• **Task instructions**
Output the lines below exactly, please, from the first line until the line with "COL = S.collection", counting both.

--

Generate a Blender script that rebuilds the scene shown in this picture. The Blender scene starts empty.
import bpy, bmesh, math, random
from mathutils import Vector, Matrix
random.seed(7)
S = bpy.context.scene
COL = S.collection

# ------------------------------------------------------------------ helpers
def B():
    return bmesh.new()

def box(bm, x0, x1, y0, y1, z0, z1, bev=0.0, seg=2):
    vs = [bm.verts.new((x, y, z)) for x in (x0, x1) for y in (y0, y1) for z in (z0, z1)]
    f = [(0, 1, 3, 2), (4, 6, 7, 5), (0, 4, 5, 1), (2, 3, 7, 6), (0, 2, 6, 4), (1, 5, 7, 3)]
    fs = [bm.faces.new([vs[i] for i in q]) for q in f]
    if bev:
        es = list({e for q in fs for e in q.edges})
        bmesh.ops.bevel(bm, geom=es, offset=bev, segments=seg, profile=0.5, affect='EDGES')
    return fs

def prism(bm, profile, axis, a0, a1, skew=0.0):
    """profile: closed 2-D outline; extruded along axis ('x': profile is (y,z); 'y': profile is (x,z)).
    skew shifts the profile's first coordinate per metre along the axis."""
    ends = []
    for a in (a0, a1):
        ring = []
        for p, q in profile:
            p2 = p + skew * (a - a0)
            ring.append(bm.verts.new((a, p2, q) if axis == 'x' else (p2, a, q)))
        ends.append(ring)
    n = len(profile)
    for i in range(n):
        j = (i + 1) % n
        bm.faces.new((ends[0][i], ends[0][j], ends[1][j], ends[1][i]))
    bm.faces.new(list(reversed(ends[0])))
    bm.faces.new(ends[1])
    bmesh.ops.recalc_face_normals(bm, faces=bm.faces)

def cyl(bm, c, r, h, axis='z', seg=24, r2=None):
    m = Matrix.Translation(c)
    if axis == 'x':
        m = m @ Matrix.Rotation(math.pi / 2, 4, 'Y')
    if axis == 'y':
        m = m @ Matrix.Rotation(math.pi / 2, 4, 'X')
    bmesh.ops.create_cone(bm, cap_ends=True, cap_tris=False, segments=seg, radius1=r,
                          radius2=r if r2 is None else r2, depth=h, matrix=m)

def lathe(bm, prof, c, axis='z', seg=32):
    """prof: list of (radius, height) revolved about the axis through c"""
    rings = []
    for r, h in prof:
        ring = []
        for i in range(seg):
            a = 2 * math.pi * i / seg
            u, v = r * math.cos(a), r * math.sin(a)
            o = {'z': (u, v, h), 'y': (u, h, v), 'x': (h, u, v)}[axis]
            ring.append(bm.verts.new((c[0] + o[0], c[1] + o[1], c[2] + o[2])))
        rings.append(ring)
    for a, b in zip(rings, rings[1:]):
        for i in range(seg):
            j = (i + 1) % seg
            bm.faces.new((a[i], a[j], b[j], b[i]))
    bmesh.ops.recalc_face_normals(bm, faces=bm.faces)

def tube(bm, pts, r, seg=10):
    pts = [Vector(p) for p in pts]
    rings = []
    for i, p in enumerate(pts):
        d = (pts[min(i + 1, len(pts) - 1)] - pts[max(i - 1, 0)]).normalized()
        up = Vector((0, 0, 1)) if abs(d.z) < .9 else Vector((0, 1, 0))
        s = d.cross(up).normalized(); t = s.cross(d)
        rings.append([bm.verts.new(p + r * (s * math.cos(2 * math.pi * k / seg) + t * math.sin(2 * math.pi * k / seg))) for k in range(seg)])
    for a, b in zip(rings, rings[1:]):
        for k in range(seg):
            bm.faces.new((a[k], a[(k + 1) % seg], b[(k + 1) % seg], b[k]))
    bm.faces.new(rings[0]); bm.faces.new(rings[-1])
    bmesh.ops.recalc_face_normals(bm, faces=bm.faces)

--

• **Answer to the task**
Generate a Blender script that rebuilds the scene shown in this picture. The Blender scene starts empty.
import bpy, bmesh, math, random
from mathutils import Vector, Matrix
random.seed(7)
S = bpy.context.scene
COL = S.collection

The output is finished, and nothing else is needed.